Lihat saja komposisi kunci di kabinet Kerja Jokowi, khususnya di bidang hukum dan pemerintahan.
Menteri dalam Negeri (PDIP), Menteri Hukum dan HAM (PDIP), Menkopolhukam (Nasdem), Menhan (PDIP), Kejaksaan Agung (Nasdem). Semua dikuasai PDIP dan partai koalisi kuatnya. Termasuk untuk posisi Kapolri.
Panasnya pergantian pucuk pimpinan Polri menguak sebuah kisah, bahwa Jenderal Sutarman merupakan "orang Cikeas". Megawati tak mau itu. Diutuslah Budi Gunawan dari dinasti Teuku Umar.
Masyarakat awam tidak akan tahu misteri apa dan atas tujuan apa dibalik pergantian mendadak Trunojoyo itu.
Tapi yang pasti, jabatan Kapolri memang harus direbut untuk melengkapi formasi inti bidang hukum dan pemerintahan ala Megawati. Budi Gunawan ibarat seorang striker yang dibutuhkan untuk mempertajam strategi yang sudah disiapkan. Posisi Kapolri teramat penting dalam bertahan, menyerang dan atau saat melakukan serangan balik.

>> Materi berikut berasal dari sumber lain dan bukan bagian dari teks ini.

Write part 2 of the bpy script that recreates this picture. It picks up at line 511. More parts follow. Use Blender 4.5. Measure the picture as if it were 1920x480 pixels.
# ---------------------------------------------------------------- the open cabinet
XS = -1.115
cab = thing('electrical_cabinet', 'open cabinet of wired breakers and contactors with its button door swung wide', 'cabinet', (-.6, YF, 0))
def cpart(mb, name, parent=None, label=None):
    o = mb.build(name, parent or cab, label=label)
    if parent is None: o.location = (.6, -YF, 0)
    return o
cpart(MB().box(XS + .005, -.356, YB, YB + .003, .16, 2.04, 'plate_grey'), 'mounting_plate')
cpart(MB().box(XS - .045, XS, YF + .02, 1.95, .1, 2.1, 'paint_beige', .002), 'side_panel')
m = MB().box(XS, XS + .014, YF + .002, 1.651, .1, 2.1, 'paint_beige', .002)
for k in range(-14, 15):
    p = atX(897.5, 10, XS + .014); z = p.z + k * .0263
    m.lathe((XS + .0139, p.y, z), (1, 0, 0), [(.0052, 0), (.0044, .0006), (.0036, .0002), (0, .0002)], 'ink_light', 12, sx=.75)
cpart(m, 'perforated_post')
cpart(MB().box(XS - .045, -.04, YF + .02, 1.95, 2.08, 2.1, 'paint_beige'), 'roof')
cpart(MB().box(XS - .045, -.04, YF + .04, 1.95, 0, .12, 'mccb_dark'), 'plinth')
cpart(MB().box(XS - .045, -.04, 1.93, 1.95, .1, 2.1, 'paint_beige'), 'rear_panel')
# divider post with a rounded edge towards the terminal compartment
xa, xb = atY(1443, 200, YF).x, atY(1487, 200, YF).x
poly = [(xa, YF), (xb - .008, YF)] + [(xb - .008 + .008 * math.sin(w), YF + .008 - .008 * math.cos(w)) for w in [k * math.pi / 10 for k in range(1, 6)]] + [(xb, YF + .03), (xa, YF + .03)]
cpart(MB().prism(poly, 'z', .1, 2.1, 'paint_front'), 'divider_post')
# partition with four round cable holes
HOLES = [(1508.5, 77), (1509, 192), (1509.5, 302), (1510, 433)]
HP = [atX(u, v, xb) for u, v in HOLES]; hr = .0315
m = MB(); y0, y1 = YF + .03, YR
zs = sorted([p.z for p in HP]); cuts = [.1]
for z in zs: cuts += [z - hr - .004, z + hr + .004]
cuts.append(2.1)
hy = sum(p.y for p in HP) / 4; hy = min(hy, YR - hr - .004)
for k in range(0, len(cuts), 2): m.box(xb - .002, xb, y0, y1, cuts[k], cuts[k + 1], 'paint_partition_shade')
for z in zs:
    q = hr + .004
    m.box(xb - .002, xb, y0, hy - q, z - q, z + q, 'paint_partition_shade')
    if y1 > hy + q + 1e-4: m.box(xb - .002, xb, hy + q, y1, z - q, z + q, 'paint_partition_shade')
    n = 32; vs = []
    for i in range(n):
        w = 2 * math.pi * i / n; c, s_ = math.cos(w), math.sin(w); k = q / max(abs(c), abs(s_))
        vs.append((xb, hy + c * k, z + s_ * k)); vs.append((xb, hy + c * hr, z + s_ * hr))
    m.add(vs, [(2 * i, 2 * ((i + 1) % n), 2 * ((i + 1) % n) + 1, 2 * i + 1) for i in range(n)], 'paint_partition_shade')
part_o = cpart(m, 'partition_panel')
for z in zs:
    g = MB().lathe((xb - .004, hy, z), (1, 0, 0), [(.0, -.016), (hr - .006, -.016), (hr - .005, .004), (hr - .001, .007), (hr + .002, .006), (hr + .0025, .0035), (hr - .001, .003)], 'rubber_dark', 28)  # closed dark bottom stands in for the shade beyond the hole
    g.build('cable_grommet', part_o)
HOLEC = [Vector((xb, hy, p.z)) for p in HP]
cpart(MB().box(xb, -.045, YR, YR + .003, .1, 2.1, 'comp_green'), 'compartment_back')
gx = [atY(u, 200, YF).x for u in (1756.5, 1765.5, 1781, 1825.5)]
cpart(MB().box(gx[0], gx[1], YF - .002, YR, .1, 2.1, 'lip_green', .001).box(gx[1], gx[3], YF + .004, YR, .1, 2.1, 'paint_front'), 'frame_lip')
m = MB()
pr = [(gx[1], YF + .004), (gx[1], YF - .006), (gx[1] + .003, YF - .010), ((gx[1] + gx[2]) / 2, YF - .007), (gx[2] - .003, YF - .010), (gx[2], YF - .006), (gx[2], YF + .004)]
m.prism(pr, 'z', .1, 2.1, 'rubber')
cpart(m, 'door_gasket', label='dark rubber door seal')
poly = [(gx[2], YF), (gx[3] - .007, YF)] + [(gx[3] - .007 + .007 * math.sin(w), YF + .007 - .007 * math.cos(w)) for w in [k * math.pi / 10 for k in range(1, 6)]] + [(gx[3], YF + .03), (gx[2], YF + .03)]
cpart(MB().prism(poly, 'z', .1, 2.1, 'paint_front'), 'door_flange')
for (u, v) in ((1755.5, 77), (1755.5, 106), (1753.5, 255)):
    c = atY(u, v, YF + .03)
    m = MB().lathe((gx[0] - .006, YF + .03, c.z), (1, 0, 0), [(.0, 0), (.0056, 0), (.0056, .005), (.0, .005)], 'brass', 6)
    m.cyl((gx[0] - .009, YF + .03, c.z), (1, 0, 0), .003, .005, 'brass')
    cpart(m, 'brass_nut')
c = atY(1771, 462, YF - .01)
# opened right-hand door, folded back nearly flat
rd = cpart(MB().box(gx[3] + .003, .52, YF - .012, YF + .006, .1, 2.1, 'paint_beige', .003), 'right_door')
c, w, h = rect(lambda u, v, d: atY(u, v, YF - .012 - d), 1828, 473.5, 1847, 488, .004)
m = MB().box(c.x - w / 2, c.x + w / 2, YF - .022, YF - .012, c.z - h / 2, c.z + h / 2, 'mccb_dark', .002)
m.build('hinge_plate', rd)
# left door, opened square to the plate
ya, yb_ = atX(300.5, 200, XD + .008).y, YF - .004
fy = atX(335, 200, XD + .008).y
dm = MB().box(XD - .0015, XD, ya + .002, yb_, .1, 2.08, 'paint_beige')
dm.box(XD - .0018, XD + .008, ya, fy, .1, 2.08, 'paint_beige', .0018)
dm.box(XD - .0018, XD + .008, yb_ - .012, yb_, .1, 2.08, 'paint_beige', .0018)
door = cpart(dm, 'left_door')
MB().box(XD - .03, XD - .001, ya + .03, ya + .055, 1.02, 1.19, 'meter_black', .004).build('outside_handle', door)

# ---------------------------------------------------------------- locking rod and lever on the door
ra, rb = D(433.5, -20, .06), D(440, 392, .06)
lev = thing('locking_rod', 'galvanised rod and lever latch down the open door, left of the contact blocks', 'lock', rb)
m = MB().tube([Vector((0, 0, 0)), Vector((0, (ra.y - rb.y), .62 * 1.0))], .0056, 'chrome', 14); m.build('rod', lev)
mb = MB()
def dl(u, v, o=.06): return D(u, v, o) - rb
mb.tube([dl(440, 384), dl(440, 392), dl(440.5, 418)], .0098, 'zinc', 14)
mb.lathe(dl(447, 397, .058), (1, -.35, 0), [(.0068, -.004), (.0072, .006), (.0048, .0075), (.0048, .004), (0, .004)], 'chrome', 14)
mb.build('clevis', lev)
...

Tapi "transfer" Kapolri ini tak berjalan mulus. Ada perlawanan dari "Orang Cikeas" (jika kisah itu betul adanya). KPK pun ikut terseret dalam pusaran perang antara kubu "Teuku Umar dan Cikies".
Selanjutnya kita tahu sendiri kisahnya kini. Lalu, sampai kapan episode Mega vs SBY ini berakhir? Sekaranglah waktunya!
Kita menginginkan episode ini dihentikan. Megawati dan SBY harus bertemu. Berbicara dari hati ke hati. Menyelesaikan semua perbedaan masa lalu dengan duduk bersama.
Jika dua kutub ini bisa bersatu, tentu akan lebih mudah berbicara rekonsiliasi dengan para tokoh politik lainnya.
Bila keduanya bisa bertemu seperti keluarga, Indonesia bisa move on. Tidak akan ada lagi intrik politik yang berujung konflik. Saling intip, saling salip dan saling cari-cari kesalahan pendosa di masa lalu.
Pikirkan secara bersama membangun bangsa ini menjadi maju, kuat, dan berdaya saing dengan negara lain, yang muaranya demi kesejahteraan rakyat Indonesia. Agar tak ada negara lain ambil untung dari polemik ini.